6. Je ne comprends pas qu’on cherche toujours UNE seule façon de « créer de la richesse ». Pourquoi ne mise-t-on pas sur le développement de plusieurs secteurs d’activités? Pourquoi n’est-on pas plus créatifs, visionnaires? Dans des articles spécialisés ou des reportages, il arrive très souvent que des acteurs du milieu économique ou scientifique soulignent les succès ou réalisations du Québec dans tel ou tel domaine ou encore son potentiel sur le plan international. Je me souviens par exemple avoir lu, lors du débat sur Gentilly, qu’avec le démantèlement de Gentilly, l’on pourrait développer une expertise dans ce domaine qui pourrait s’exporter internationalement – et qui aurait de fortes chances d’être très en demande.

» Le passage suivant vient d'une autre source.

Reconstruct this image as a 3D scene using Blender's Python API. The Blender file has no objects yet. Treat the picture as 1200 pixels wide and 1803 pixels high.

Même chose quand on lit sur le monde numérique, sur le tourisme spécialisé, sur les ressources des milieux marins, sur l’alimentation et les nouvelles méthodes de production dans ce domaine, sur la production de savoirs et d’équipement relatifs à la dépollution, à la captation du carbone et à  l’adaptation aux changements climatiques, aux énergies nouvelles, etc. Sont-ce des choses si farfelues? 

7. Je suis d’accord pour dire qu’il faut parfois faire des compromis de même que prendre des risques si l’on veut avancer. Le risque zéro est évidemment impossible. Cependant, il me semble qu’en ce moment, les données que l’on a sur les plans économique, technique, scientifique et environnemental ne permettent pas de se prononcer en faveur de l’exploitation du pétrole au Québec.  Enfin, ce genre de débat doit poser la question du type de société qu’on veut, des valeurs qui l’orientent, etc. Il ne s’agit pas d’opposer « développement économique » à « bien-être de la population », certes, mais de se demander quel développement économique contribuerait le mieux au bien-être de la population et ce, sur tous les plans. (Sans évacuer le débat sur les finances publiques.)